Yael Haccoun and her family are Orthodox Jews from the working-class Paris suburb of Sarcelles, but they flew to Israel in late September to start a new life and escape the anti-Semitism around them.
"And I will bring them out from the people, and gather them from the countries, and will bring them to their own land, and feed them upon the mountains of Israel by the rivers, and in all the inhabited places of the country." Ezekiel 34:13 (KJV)
“French people think that it’s natural when Jews are targeted” in terror attacks, said Haccoun, 33, as she waited with her husband and their three children here at the airport. "The fact that the army must protect Jewish schools and synagogues isn’t normal.”
She said her family watched in horror in July 2014 as a demonstration protesting Israel’s war with Hamas turned into an anti-Semitic rampage. Dozens of young men chanting 'Allahu Akbar' in Arabic and “death to the Jews” attacked Jewish-owned businesses with clubs and fire bombs.
Why 10,000 French Jews Will Move to Israel This Year:
The number of French Jews immigrating to Israel rose from 1,900 in 2011 to nearly 8,000 last year, said Jacques Canet, president of La Victoire, the great synagogue of Paris. He said the country’s 500,000 to 600,000 French Jews — the third largest Jewish population in the world — “feel threatened."
“Increasingly, Jews in Paris, Marseilles, Toulouse, Sarcelles feel they can’t safely wear a kippah (yarmulke, or skull cap) outside their homes or send their children to public schools, where Muslim children bully Jewish children,” Canet said.
A poll by the French Institute of Public Opinion in January showed 43% of France's Jewish Community are considering a move to Israel, and 51% said they have "been threatened" because they are Jewish.
Those with enough money have moved to more upscale areas within France or to Canada, England or the United States, Canet said. The wealthy, staunch Zionists and those who can’t afford to send their children to private Jewish schools go to Israel.
Moshe Sabbag, rabbi of La Victoire, believes “100%” of France’s Jews are thinking of moving, but that prospect is daunting. The majority of France’s Jews immigrated to France in the 1950s and 1960s from North African Muslim countries.

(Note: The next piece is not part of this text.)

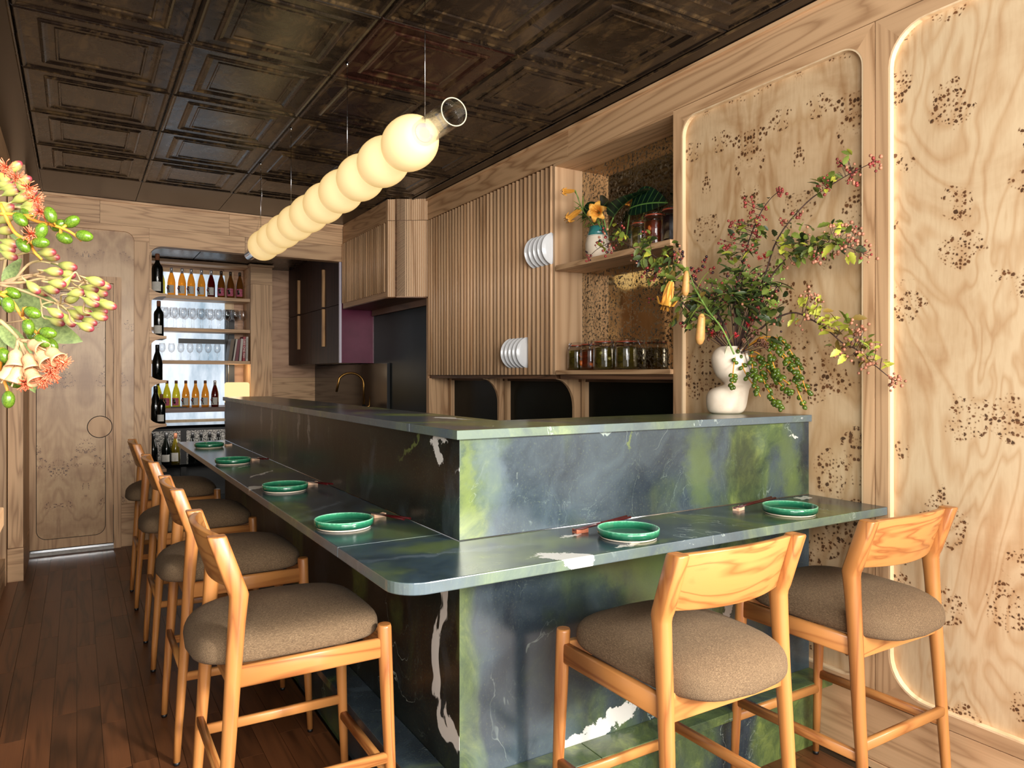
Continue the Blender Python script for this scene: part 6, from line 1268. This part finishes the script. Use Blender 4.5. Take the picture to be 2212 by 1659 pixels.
BD = MB().lathe([(.03, -.55), (.05, -.2), (.09, -.02), (.20, .16), (.27, .36), (.285, .58), (.24, .80), (.15, .94), (.05, 1.0), (0, 1.0)], 16).mesh('bud'); BD.materials.append(M['bud'])
def bud_branch(label, buds, stemsd, mat_stem):
    t = thing('gum_bud_branch', label, 'branch', stemsd[0][0], 0, 'foreground arrangement')
    stems = [smooth_path(s, 4) for s in stemsd]
    for s in stems: obj('stem', MB().tube(s, [.0022*(1 - .5*i/len(s)) for i in range(len(s))], 8), mat_stem, t)
    for a, b in buds:
        a, b = Vector(a), Vector(b); d = b - a; L = max(.021, d.length*1.2)
        o = obj('bud', BD, None, t); o.location = a - wpos(t); o.rotation_euler = align(d, 0, 'Z'); o.scale = (L,)*3
        e = a - d.normalized()*L*.5; dd, q, dr = curve_to(stems, e - d*.8)
        obj('bud_stalk', MB().tube(smooth_path([q, (q + e)/2 + Vector((0, 0, .002)), e, a], 3), [.0011]*9 + [.0014], 6), mat_stem, t)
    return t
bud_branch('gum branch with a dense fan of yellow-green red-tipped buds pointing right, left edge', DATA['buds'], DATA['budstems'], 'twig_pink')
ub = bud_branch('upper gum branch with rounder buds and coral stamens, left edge under the ceiling', DATA['buds2'], DATA['bud2stems'], 'twig_pink')
TB = burst('stamens', 60, .0125, .0005, 'tassel')
t = thing('gum_blossom_branch', 'gum branch with peach bell cups and coral red stamens, lower left edge', 'branch', DATA['cupstems'][0][0], 0, 'foreground arrangement')
stems = [smooth_path(s, 4) for s in DATA['cupstems']]
for s in stems: obj('stem', MB().tube(s, [.0026*(1 - .45*i/len(s)) for i in range(len(s))], 8), 'twig_pink', t)
CU = MB().lathe([(.06, -.2), (.10, 0), (.30, .16), (.36, .36), (.33, .62), (.42, .86), (.47, 1.0), (.44, 1.02), (.36, .88), (.28, .6), (.12, .35), (0, .3)], 20).mesh('gum_cup'); CU.materials.append(M['cup'])
for a, b in DATA['cups']:
    a, b = Vector(a), Vector(b); d = (b - a).normalized() - FW*.25; o = obj('gum_cup', CU, None, t); o.location = a - wpos(t); o.rotation_euler = align(d, 0, 'Z'); o.scale = (.0225,)*3
    cs = obj('stigma', MB().tube([(0, 0, .3), (.05, 0, 1.0), (.12, 0, 1.25)], [.05, .04, .05], 6), 'cup', o, local=True)
for i, p in enumerate(DATA['tassel']):
    o = obj('stamens', TB, None, t if p[2] < 1.45 else ub); o.location = Vector(p) - wpos(o.parent); o.rotation_euler = align(RT*rp_.uniform(.1, .8) - UP*rp_.uniform(-.1, .7) - FW*.5, rp_.random()*3, 'Z')
GLB = leaf_me('leaf', 'leaf_gum', .50, 0, .12, 12)
t = thing('gum_leaf_sprig', 'broad grey-green gum leaves behind the foreground buds at the left edge', 'branch', DATA['fleaf'][0][0], 0, 'foreground arrangement')
for l in DATA['fleaf']:
    a, b = Vector(l[0]), Vector(l[-1]); o = at_leaf(GLB, t, a, b - a, (b - a).length*1.05, roll=0)
    o.rotation_euler = (Matrix.Rotation(0, 4, 'X') @ Matrix([[*( (b-a).normalized().cross(-FW).normalized()), 0], [*((b - a).normalized()), 0], [*(((b-a).normalized().cross(-FW).normalized()).cross((b-a).normalized())), 0], [0, 0, 0, 1]]).transposed()).to_euler()
obj('leaf_stalks', MB().tube([DATA['fleaf'][1][0], DATA['fleaf'][2][0], DATA['fleaf'][3][0]], .002, 6).tube([DATA['fleaf'][0][0], DATA['fleaf'][1][0]], .002, 6), 'twig_pink', t)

French Jews “love France, they love French culture, they want to stay,” Sabbag said just before leading Friday night services at the synagogue. “But Jews were targeted during huge demonstrations against the 2014 Gaza war. They were killed in Toulouse and Hypercacher,” he said, referring to the 2012 attack on a Jewish school that killed four people and the 2015 attack on a kosher Paris supermarket that left four dead. Muslim extremists carried out both attacks.
Although 2015 was a record year for French immigration to Israel, the numbers this year are lower. As of August 2016, 40% fewer Jews had arrived, compared to the same period last year, according to the Jewish Agency for Israel.

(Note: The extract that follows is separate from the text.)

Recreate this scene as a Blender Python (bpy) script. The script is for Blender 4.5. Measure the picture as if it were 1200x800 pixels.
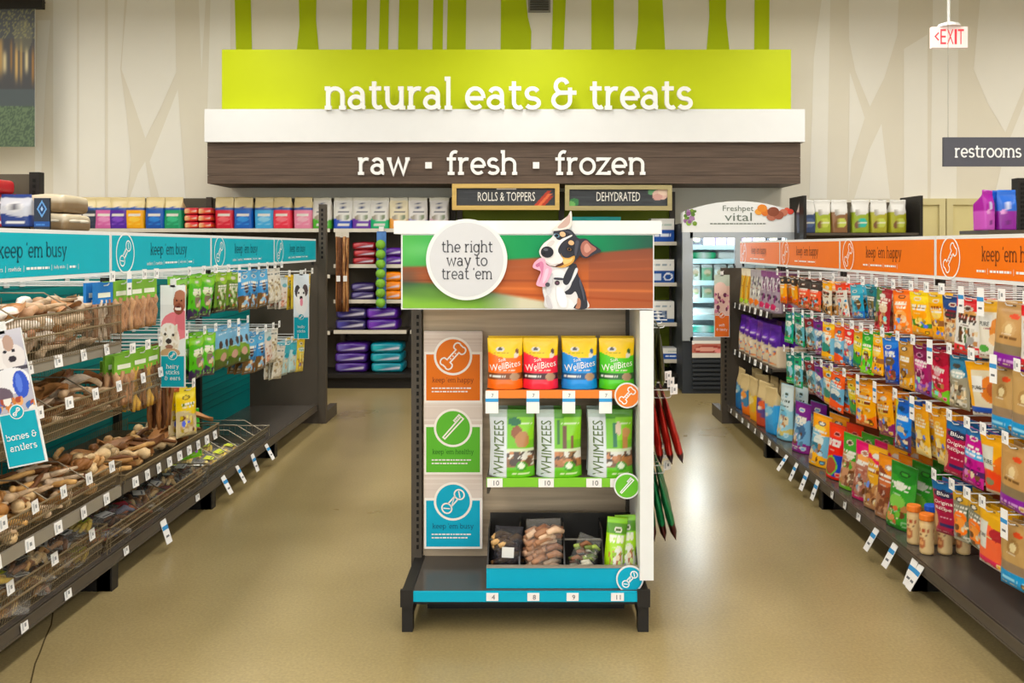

Dov Maimon, a senior fellow at the Jewish People Policy Institute, a think tank, said there are a number of reasons for the decline.
“First, Jews in France are feeling more secure because the (French) prime minister has beefed up security around Jewish institutions, while the increase in terror attacks this winter in Israel may have scared off some people. It may also be that the most ideologically driven Jews have already immigrated,” Maimon said.

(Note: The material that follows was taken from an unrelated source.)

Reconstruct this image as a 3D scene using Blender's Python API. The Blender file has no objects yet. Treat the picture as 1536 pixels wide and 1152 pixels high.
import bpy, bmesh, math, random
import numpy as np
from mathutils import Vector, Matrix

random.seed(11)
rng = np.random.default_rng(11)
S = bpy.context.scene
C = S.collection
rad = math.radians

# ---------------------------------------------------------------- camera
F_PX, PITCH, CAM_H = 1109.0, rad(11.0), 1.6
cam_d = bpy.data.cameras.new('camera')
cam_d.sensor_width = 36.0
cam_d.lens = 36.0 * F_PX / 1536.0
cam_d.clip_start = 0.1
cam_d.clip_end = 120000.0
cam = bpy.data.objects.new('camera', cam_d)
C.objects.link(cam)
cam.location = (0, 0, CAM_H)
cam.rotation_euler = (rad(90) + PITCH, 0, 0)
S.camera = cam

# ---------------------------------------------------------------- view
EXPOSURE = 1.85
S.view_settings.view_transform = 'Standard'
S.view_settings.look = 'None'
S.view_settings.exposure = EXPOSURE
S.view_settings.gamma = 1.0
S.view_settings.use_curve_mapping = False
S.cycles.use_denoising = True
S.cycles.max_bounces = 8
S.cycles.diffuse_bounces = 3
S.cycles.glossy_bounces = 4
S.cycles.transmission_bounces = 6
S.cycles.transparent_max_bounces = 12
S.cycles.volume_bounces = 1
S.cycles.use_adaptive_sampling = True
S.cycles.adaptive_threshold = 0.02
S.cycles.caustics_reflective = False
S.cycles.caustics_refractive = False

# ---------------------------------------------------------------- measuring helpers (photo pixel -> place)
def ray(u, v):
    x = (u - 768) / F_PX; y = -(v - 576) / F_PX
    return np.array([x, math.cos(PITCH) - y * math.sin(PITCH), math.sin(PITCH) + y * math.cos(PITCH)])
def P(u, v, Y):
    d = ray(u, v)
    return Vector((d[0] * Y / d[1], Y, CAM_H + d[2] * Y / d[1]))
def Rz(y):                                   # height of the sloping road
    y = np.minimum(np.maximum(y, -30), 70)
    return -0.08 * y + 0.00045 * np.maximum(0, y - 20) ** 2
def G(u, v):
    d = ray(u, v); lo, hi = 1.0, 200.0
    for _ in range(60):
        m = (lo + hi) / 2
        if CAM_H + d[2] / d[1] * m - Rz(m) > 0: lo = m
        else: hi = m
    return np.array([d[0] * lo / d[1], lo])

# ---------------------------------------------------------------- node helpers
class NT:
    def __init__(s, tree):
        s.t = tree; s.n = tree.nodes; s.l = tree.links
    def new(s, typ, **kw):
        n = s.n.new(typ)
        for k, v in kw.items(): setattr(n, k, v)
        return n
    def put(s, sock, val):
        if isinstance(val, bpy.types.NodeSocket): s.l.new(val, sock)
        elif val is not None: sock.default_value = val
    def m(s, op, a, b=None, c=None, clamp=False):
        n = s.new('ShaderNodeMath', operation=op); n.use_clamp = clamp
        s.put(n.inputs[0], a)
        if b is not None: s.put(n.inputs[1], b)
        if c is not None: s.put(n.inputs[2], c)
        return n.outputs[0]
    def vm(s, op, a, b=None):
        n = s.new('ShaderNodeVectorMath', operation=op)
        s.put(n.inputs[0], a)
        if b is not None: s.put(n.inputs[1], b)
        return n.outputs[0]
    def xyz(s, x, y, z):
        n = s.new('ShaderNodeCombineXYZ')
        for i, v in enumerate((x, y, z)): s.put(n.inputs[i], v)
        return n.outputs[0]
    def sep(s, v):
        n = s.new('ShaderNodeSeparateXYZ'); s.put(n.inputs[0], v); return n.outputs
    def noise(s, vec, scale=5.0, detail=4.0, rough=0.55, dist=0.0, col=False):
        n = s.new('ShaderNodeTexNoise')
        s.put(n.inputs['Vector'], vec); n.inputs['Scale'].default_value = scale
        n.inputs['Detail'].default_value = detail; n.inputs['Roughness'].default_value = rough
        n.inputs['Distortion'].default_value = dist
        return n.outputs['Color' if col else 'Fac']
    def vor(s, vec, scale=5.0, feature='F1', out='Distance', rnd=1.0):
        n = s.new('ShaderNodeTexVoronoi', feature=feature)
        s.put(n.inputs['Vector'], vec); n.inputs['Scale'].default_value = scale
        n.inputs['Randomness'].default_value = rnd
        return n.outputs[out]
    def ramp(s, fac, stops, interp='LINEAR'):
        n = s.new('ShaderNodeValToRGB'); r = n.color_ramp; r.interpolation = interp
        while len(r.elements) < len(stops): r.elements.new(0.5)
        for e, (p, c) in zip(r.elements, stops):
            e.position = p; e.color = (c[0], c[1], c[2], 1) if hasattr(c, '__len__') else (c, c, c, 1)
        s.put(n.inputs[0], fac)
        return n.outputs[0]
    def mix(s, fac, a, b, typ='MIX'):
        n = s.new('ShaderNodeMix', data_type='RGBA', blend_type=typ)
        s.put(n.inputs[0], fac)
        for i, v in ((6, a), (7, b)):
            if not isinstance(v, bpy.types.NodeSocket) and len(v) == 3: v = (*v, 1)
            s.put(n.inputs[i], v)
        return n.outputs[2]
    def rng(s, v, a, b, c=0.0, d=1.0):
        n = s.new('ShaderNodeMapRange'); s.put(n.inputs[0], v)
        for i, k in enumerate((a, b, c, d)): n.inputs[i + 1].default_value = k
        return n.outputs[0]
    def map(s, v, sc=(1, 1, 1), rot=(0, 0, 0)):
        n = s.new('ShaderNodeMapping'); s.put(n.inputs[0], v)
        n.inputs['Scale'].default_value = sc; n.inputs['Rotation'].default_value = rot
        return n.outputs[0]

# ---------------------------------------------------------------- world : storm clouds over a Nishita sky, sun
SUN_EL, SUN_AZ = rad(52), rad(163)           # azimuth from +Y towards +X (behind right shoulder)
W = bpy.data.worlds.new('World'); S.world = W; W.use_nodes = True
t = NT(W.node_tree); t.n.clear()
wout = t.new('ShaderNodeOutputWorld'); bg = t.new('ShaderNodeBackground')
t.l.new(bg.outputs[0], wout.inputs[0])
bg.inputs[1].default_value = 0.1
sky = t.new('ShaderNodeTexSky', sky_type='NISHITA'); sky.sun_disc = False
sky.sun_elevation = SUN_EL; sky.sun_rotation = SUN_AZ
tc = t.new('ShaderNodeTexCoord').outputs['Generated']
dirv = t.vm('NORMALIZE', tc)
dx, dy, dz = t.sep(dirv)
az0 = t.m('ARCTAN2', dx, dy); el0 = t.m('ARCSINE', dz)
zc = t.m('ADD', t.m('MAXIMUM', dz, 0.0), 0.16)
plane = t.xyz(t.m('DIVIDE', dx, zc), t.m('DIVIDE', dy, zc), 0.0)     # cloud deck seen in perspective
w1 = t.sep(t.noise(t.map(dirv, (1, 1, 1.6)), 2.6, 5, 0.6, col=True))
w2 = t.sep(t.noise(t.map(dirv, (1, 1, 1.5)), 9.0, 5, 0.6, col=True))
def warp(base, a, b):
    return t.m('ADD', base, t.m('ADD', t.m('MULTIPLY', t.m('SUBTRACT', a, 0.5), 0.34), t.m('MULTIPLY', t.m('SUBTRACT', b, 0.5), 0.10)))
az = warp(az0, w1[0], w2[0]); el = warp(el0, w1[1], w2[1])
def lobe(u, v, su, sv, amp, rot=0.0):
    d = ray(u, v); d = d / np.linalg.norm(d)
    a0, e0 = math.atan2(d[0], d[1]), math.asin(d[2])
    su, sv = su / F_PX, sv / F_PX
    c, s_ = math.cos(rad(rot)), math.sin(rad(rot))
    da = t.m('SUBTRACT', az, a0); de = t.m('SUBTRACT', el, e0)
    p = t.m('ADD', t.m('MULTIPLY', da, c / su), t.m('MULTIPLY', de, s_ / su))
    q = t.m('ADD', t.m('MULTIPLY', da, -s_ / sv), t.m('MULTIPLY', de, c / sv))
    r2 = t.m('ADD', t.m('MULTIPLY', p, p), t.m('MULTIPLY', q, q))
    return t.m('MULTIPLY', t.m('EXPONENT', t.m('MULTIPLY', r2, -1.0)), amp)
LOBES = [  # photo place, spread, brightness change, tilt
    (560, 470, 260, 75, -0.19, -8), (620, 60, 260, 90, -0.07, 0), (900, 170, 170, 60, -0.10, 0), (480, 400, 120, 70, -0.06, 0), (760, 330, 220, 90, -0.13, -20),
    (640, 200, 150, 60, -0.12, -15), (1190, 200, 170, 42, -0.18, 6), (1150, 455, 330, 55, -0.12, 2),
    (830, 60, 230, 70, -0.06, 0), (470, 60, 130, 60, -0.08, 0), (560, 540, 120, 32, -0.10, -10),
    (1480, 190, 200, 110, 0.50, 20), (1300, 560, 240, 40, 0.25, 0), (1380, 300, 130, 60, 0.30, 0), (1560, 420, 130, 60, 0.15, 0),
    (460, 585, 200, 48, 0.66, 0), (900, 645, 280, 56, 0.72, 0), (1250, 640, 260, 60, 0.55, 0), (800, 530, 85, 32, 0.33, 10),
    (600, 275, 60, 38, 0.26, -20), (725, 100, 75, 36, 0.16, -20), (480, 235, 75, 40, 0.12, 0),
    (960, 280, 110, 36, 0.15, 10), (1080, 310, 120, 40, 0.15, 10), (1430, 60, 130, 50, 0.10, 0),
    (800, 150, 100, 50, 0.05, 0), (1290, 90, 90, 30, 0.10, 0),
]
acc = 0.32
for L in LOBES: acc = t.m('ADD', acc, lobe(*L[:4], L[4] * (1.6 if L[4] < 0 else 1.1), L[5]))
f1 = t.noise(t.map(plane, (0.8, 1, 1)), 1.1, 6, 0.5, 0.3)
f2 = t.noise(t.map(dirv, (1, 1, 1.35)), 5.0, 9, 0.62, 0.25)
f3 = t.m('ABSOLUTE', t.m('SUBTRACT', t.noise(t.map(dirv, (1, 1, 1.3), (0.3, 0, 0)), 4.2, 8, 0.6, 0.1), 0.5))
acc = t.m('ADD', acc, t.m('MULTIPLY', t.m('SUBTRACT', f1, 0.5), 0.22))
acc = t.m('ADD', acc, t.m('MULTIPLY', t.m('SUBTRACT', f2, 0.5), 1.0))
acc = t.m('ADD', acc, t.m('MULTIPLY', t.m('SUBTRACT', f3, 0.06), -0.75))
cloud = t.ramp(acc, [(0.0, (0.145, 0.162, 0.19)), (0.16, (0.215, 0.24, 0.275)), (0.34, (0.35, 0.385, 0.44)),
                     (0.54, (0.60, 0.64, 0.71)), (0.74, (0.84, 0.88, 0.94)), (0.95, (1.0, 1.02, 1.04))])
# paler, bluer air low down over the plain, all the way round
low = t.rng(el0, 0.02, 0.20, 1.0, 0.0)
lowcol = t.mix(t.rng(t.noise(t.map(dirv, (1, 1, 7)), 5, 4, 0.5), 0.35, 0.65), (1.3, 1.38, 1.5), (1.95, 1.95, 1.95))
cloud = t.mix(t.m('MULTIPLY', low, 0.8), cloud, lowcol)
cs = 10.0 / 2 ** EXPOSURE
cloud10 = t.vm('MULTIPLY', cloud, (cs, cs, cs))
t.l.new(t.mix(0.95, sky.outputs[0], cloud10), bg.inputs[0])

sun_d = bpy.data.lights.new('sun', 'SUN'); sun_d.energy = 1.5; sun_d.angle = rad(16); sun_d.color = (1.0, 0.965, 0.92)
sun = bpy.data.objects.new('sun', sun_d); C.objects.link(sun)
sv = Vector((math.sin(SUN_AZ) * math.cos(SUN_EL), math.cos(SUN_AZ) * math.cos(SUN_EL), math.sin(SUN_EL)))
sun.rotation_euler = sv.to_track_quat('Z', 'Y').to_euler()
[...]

The biggest factor, Maimon said, “is that the Israeli prime minister promised French Jews he would take care of them if they came to Israel. They believed Israel would provide them with jobs and housing, but France is a welfare state. Israel is not.”
He pointed out that 100 French immigrant families have returned to France so far this year.
Despite some governmental and agency assistance, “they didn’t find jobs, their kids didn’t learn Hebrew, and French Jews still in France say, ‘I don’t want to be like them.’"
Rabbi Yechiel Eckstein believes the assistance is making a difference. Eckstein, founder of the International Fellowship for Christians and Jews, said his group provided plane tickets, $1,000 and other services to 700 new French immigrants during the past two years, including 70 people on the Haccouns' flight.
“Our volunteers meet every person who arrives. We help them find a place to live and a school for their children. We help them write a resume and pay for day care so they can look for a job," Eckstein said.
In the Sarcelles suburb, Rabbi Yaakov Bitton, head of an Orthodox Jewish elementary school, asked his students to raise their hands if their families planned to move to Israel. Almost every child did.
“Twenty years ago there were 30,000 Jews in Sarcelles. Today there are 15,000,”Bitton said. Despite the exodus, Bitton’s son Mendel, who is also a rabbi, is building a yeshiva in the town. “We believe that there is a future for Jews here," Mendel Bitton said.
Toulouse residents Michelle Aiache, 65, and her husband Roger, 71, left for Israel from Paris on the same flight as the Haccoun family.
Security fears played a role in their decision to move, but “the main reason is because our three children and all five grandchildren live in Jerusalem,” Michelle Aiache said. “We’re not fleeing from France. We’re going to Israel.”